SHORT TASK:
Lines holding the string "Blender" are the ones to copy from this listing.

PROVIDED DATA:
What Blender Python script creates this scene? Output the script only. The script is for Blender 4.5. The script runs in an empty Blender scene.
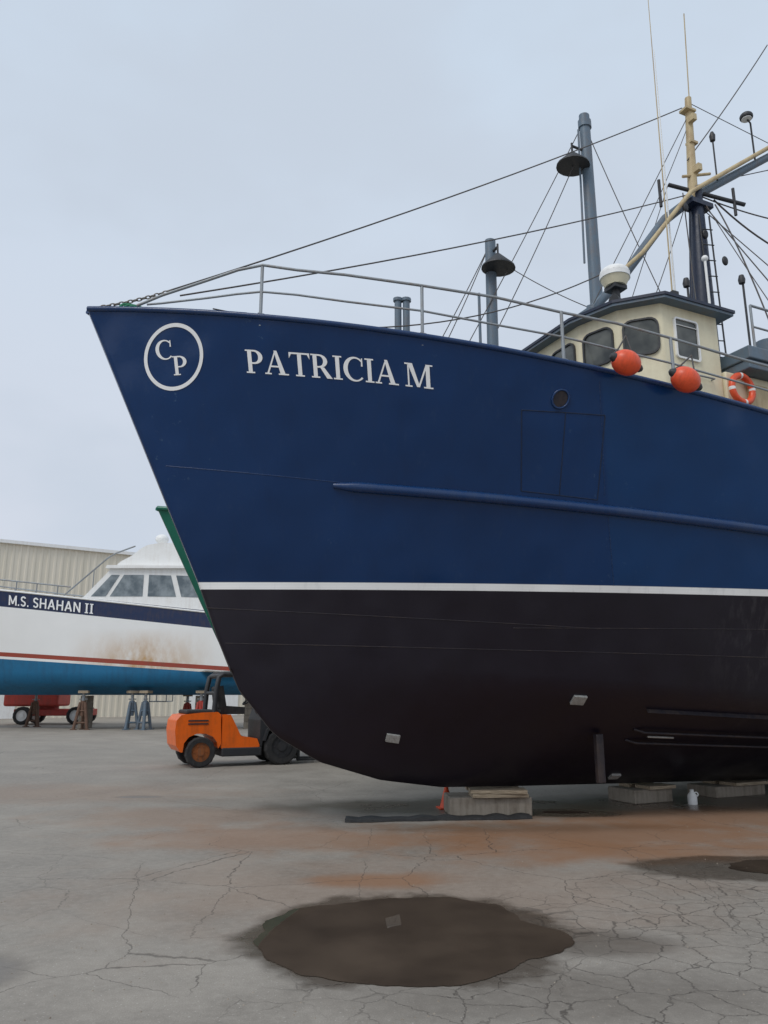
import bpy, math, random
from mathutils import Vector, Matrix, noise
random.seed(7)
sc=bpy.context.scene
COL=sc.collection
# ------------------------------------------------------------------ materials
def newmat(name):
    m=bpy.data.materials.new(name); m.use_nodes=True
    nt=m.node_tree; b=nt.nodes["Principled BSDF"]
    return m,nt,b
def lk(nt,a,b): nt.links.new(a,b)
def mixc(nt,fac,a,b,mode='MIX'):
    n=nt.nodes.new("ShaderNodeMix"); n.data_type='RGBA'; n.blend_type=mode
    for i,val in ((0,fac),(6,a),(7,b)):
        if hasattr(val,"links"): nt.links.new(val,n.inputs[i])
        else: n.inputs[i].default_value=(val if i==0 else (tuple(val)+(1,))[:4])
    return n.outputs[2]
def rng(nt,src,a,b,c=0.,d=1.,interp='LINEAR'):
    n=nt.nodes.new("ShaderNodeMapRange"); n.interpolation_type=interp
    nt.links.new(src,n.inputs[0])
    for i,v in enumerate((a,b,c,d)): n.inputs[i+1].default_value=v
    return n.outputs[0]
def mth(nt,op,a,b=None,clamp=False):
    n=nt.nodes.new("ShaderNodeMath"); n.operation=op; n.use_clamp=clamp
    for i,v in enumerate((a,b)):
        if v is None: continue
        if hasattr(v,"links"): nt.links.new(v,n.inputs[i])
        else: n.inputs[i].default_value=v
    return n.outputs[0]
def noisef(nt,scale,detail=4,rough=.55,vec=None,dist=0):
    n=nt.nodes.new("ShaderNodeTexNoise"); n.inputs["Scale"].default_value=scale
    n.inputs["Detail"].default_value=detail; n.inputs["Roughness"].default_value=rough
    n.inputs["Distortion"].default_value=dist
    if vec is not None: nt.links.new(vec,n.inputs["Vector"])
    return n.outputs["Fac"]
def objco(nt): return nt.nodes.new("ShaderNodeTexCoord").outputs["Object"]
def scaled(nt,vec,s):
    n=nt.nodes.new("ShaderNodeMapping"); n.inputs["Scale"].default_value=s
    nt.links.new(vec,n.inputs["Vector"]); return n.outputs[0]
def bump(nt,b,h,strength=.3,dist=.02):
    n=nt.nodes.new("ShaderNodeBump"); n.inputs["Strength"].default_value=strength
    n.inputs["Distance"].default_value=dist
    nt.links.new(h,n.inputs["Height"]); nt.links.new(n.outputs[0],b.inputs["Normal"]); return n
def paint(name,col,rough=.45,dirt=(.12,.08,.05),amt=.35,scale=3.,metal=0.,bs=.15):
    m,nt,b=newmat(name); co=objco(nt)
    n1=noisef(nt,scale,4,.65,co); n2=noisef(nt,scale*9,3,.6,co)
    st=noisef(nt,1.,4,.6,scaled(nt,co,(scale*4,scale*4,scale*.4)))
    f=rng(nt,mth(nt,'MULTIPLY',n1,st),.2,.42,0,amt)
    c=mixc(nt,f,col,dirt)
    c=mixc(nt,rng(nt,n2,.3,.7,0,.18),c,[x*.75 for x in col])
    lk(nt,c,b.inputs["Base Color"]); b.inputs["Metallic"].default_value=metal
    lk(nt,rng(nt,n2,.3,.7,rough-.06,rough+.1),b.inputs["Roughness"])
    if bs: bump(nt,b,n2,bs,.006)
    return m
cream=paint("cream_paint",(.80,.73,.52),.5,(.3,.16,.06),.25,2.)
creamdk=paint("tan_paint",(.56,.45,.26),.55,(.22,.10,.04),.5,3.)
navy=paint("navy_paint",(.012,.022,.05),.4,(.08,.05,.04),.3,2.)
steel=paint("galvanised_steel",(.30,.33,.35),.45,(.25,.14,.07),.45,5.,.3)
greyb=paint("grey_blue_paint",(.12,.17,.22),.5,(.2,.12,.07),.4,3.)
dark=paint("dark_metal",(.028,.030,.034),.5,(.06,.05,.045),.35,4.)
wire=paint("wire_rope",(.09,.09,.09),.6,(.16,.08,.04),.5,8.,.2,0)
white=paint("white_paint",(.88,.88,.86),.4,(.4,.3,.2),.2,2.)
orange=paint("orange_paint",(.90,.15,.01),.33,(.12,.05,.02),.35,2.5)
buoyor=paint("orange_buoy_vinyl",(.85,.10,.03),.38,(.35,.05,.02),.5,6.)
rubber=paint("black_rubber",(.022,.022,.023),.8,(.07,.065,.06),.5,8.)
redp=paint("red_paint",(.48,.05,.035),.5,(.12,.06,.04),.5,3.)
rust=paint("rusty_steel",(.16,.09,.06),.75,(.05,.03,.02),.6,6.)
conc=paint("concrete_block",(.30,.26,.21),.9,(.10,.07,.045),.7,4.,0,.5)
deckm=paint("deck_paint",(.12,.14,.15),.7)
greenrope=paint("green_rope",(.03,.22,.12),.8)
chrome=paint("worn_chain",(.25,.24,.22),.5,(.2,.1,.05),.6,10,.5)
zincm=paint("zinc_anode",(.36,.36,.34),.6,(.1,.08,.07),.6,20)
hubm=paint("dusty_orange_hub",(.30,.09,.02),.6,(.10,.07,.05),.7,6)
blueplain=paint("blue_paint",(.004,.034,.122),.25,(.05,.07,.11),.3,2.)
blueseam=paint("dark_navy_weld",(.002,.014,.05),.4,(.03,.05,.08),.3,2.)  # darker navy for the welded plate outline
botseam=paint("bottom_seam_paint",(.016,.013,.020),.6)
def woodmat():
    m,nt,b=newmat("weathered_timber"); co=objco(nt)
    g=noisef(nt,6,5,.6,scaled(nt,co,(1,12,12)))
    lk(nt,mixc(nt,rng(nt,g,.3,.7),(.50,.41,.29),(.20,.15,.10)),b.inputs["Base Color"])
    b.inputs["Roughness"].default_value=.85; bump(nt,b,g,.5,.01); return m
wood=woodmat()
def glassmat(name,a,b_):
    m,nt,b=newmat(name); co=objco(nt)
    lk(nt,mixc(nt,rng(nt,noisef(nt,2.4,3,.5,co),.35,.65),a,b_),b.inputs["Base Color"])
    b.inputs["Roughness"].default_value=.05; return m
glass=glassmat("sky_toned_window_glass",(.03,.035,.035),(.13,.135,.12))  # pale mottling in the colour imitates reflected sky and interior light
paleglass=glassmat("pale_window_glass",(.10,.13,.15),(.26,.30,.32))
def letterm():
    m,nt,b=newmat("white_lettering"); co=objco(nt)
    n=noisef(nt,18,3,.6,co)
    lk(nt,mixc(nt,rng(nt,n,.45,.75,0,.15),(.95,.95,.94),(.6,.63,.66)),b.inputs["Base Color"])
    b.inputs["Roughness"].default_value=.45; return m
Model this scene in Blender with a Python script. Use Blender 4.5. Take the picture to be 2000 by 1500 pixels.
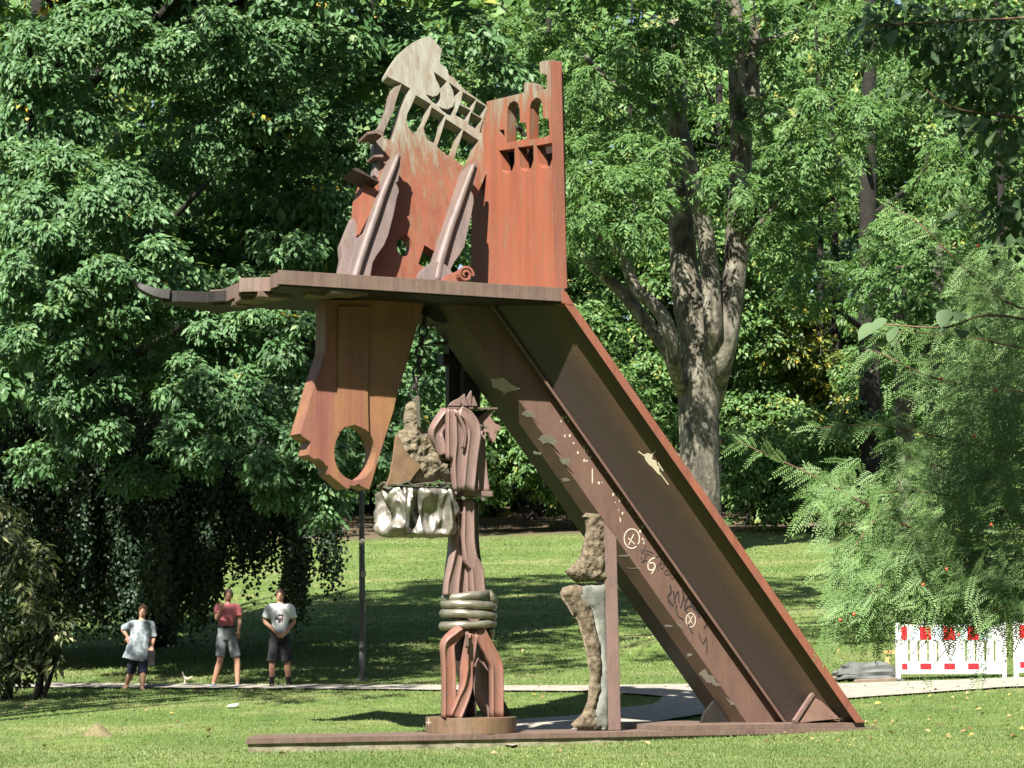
import bpy, bmesh, math, random
import numpy as np
from mathutils import Vector, Matrix, noise as mnoise
from mathutils.geometry import tessellate_polygon, delaunay_2d_cdt

scene = bpy.context.scene
for o in list(bpy.data.objects):
    bpy.data.objects.remove(o)
C = scene.collection

# ------------------------------------------------------------------ camera, sky, sun, exposure
F = 5150.0            # focal length in photo pixels (photo 2000 x 1500)
EYE = 1.6
HORIZON = 1247.0
PITCH = math.atan((HORIZON - 750.0) / F)
cam_d = bpy.data.cameras.new("camera")
cam = bpy.data.objects.new("camera", cam_d)
C.objects.link(cam)
cam.location = (0, 0, EYE)
cam.rotation_euler = (math.pi / 2 + PITCH, 0, 0)
cam_d.sensor_width = 36.0
cam_d.lens = 36.0 * F / 2000.0
cam_d.clip_start = 0.1
cam_d.clip_end = 2000
scene.camera = cam

SUN = Vector((-0.25, -0.63, 0.735)).normalized()      # direction towards the sun
SUN_EL = math.asin(SUN.z)
world = bpy.data.worlds.new("World")
scene.world = world
world.use_nodes = True
wn = world.node_tree.nodes
wl = world.node_tree.links
sky = wn.new("ShaderNodeTexSky")
sky.sky_type = 'NISHITA'
sky.sun_disc = False
sky.sun_elevation = SUN_EL
sky.sun_rotation = math.atan2(SUN.x, SUN.y)
bg = wn["Background"]
bg.inputs["Strength"].default_value = 0.05
wl.new(sky.outputs[0], bg.inputs["Color"])
sun_d = bpy.data.lights.new("sun", 'SUN')
sun_d.energy = 5.0
sun_d.angle = math.radians(0.5)
sun_d.color = (1.0, 0.95, 0.86)
sun = bpy.data.objects.new("sun", sun_d)
C.objects.link(sun)
sun.rotation_euler = SUN.to_track_quat('Z', 'Y').to_euler()
sun.location = (-10, -10, 40)
scene.view_settings.view_transform = 'Standard'
scene.view_settings.look = 'None'
scene.view_settings.gamma = 1.0
scene.view_settings.use_curve_mapping = False
scene.view_settings.exposure = 1.74
try:
    scene.cycles.max_bounces = 6
    scene.cycles.diffuse_bounces = 1
    scene.cycles.transmission_bounces = 3
    scene.cycles.glossy_bounces = 3
except Exception:
    pass

# ------------------------------------------------------------------ helpers
rng = np.random.default_rng(7)
random.seed(7)
cp, sp = math.cos(PITCH), math.sin(PITCH)
CAM = Vector((0, 0, EYE))


def ray(px, py):
    xc, yc = (px - 1000.0) / F, -(py - 750.0) / F
    return Vector((xc, cp - yc * sp, sp + yc * cp))


def on_plane(px, py, p0, n):
    d = ray(px, py)
    return CAM + d * ((p0 - CAM).dot(n) / d.dot(n))


def at_y(px, py, Y):
    d = ray(px, py)
    return CAM + d * (Y / d.y)


def at_z(px, py, z):
    d = ray(px, py)
    return CAM + d * ((z - EYE) / d.z)


def to_px(p):
    d = Vector(p) - CAM
    fw = d.y * cp + d.z * sp
    return 1000 + F * d.x / fw, 750 - F * (-d.y * sp + d.z * cp) / fw


GY = np.array([-60, 0, 30, 34, 36, 38.4, 41, 45, 47, 49, 54, 60, 70, 90, 110, 140, 200, 500.0])
GZ = np.array([-1, 0, .06, .11, .13, .155, .33, .66, .75, .83, 1.20, 1.78, 2.85, 5.05, 7.0, 9.5, 13, 20.0])
_sy = np.linspace(-60, 500, 2801)
_sz = np.interp(_sy, GY, GZ)
_k = np.ones(9) / 9
_sz = np.convolve(np.pad(_sz, 4, mode='edge'), _k, mode='valid')


def gh(x, y):
    x = np.asarray(x, float)
    y = np.asarray(y, float)
    z = np.interp(y, _sy, _sz) + 0.55 * np.tanh(0.022 * x / 0.55)
    z = z + 0.03 * np.sin(x * .9 + y * .31) * np.sin(y * .55 - x * .2) * np.clip((y - 45) / 12, 0, 1)
    z = z + 0.34 * np.exp(-(((x - 3.15) / 1.0) ** 2 + ((y - 54.5) / 1.6) ** 2))
    z = z + 0.10 * np.exp(-(((x + 6.25) / .42) ** 2 + ((y - 39.6) / .5) ** 2))
    z = z + 0.10 * np.exp(-(((x + 4.2) / 3.0) ** 2 + ((y - 33.6) / 2.2) ** 2))
    return z


def ghf(x, y):
    return float(gh(x, y))


def on_ground(px, py):
    d = ray(px, py)
    lo = None
    t = 20.0
    while t < 300:
        p = CAM + d * t
        if p.z < ghf(p.x, p.y):
            a, b = t - .25, t
            for _ in range(30):
                m = (a + b) / 2
                q = CAM + d * m
                if q.z < ghf(q.x, q.y):
                    b = m
                else:
                    a = m
            q = CAM + d * b
            return Vector((q.x, q.y, ghf(q.x, q.y)))
        t += .25
    return CAM + d * 100


ORG = {}


def tag(o, label=None, cat=None, group=None, kind=None):
    if label:
        o["label"] = label
    if cat:
        o["category"] = cat
    if group:
        o["group"] = group
    if kind:
        o["kind"] = kind
    return o


def empty(name, loc, label, cat, group=None):
    o = bpy.data.objects.new(name, None)
    o.empty_display_size = .2
    C.objects.link(o)
    o.location = loc
    ORG[o.name] = Vector(loc)
    return tag(o, label, cat, group)


def link_mesh(name, me, parent=None, org=None):
    """me holds coordinates relative to org"""
    o = bpy.data.objects.new(name, me)
    C.objects.link(o)
    org = Vector(org) if org is not None else Vector((0, 0, 0))
    ORG[o.name] = org
    if parent:
        o.parent = parent
        o.location = org - ORG[parent.name]
    else:
        o.location = org
    return o


class MB:
    def __init__(s):
        s.v, s.f, s.m = [], [], []

    def add(s, verts, faces, mi=0):
        n = len(s.v)
        s.v += [tuple(v) for v in verts]
        s.f += [tuple(i + n for i in f) for f in faces]
        s.m += [mi] * len(faces)
        return s

    def build(s, name, mats, parent=None, org=None, smooth=False, recalc=True):
        if org is None:
            org = ORG[parent.name] if parent else Vector((0, 0, 0))
        org = Vector(org)
        me = bpy.data.meshes.new(name)
        me.from_pydata([tuple(Vector(v) - org) for v in s.v], [], s.f)
        if not isinstance(mats, (list, tuple)):
            mats = [mats]
        for m in mats:
            me.materials.append(m)
        if len(mats) > 1:
            me.polygons.foreach_set("material_index", s.m)
        if recalc:
            bm = bmesh.new()
            bm.from_mesh(me)
            bmesh.ops.recalc_face_normals(bm, faces=bm.faces)
            bm.to_mesh(me)
            bm.free()
        if smooth:
            me.polygons.foreach_set("use_smooth", [True] * len(me.polygons))
        me.update()
        return link_mesh(name, me, parent, org)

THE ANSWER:
What Blender Python script creates this scene? Output the script only. The script is for Blender 4.5. The script runs in an empty Blender scene.
Model this scene in Blender with a Python script. Use Blender 4.5. Take the picture to be 2000 by 1500 pixels.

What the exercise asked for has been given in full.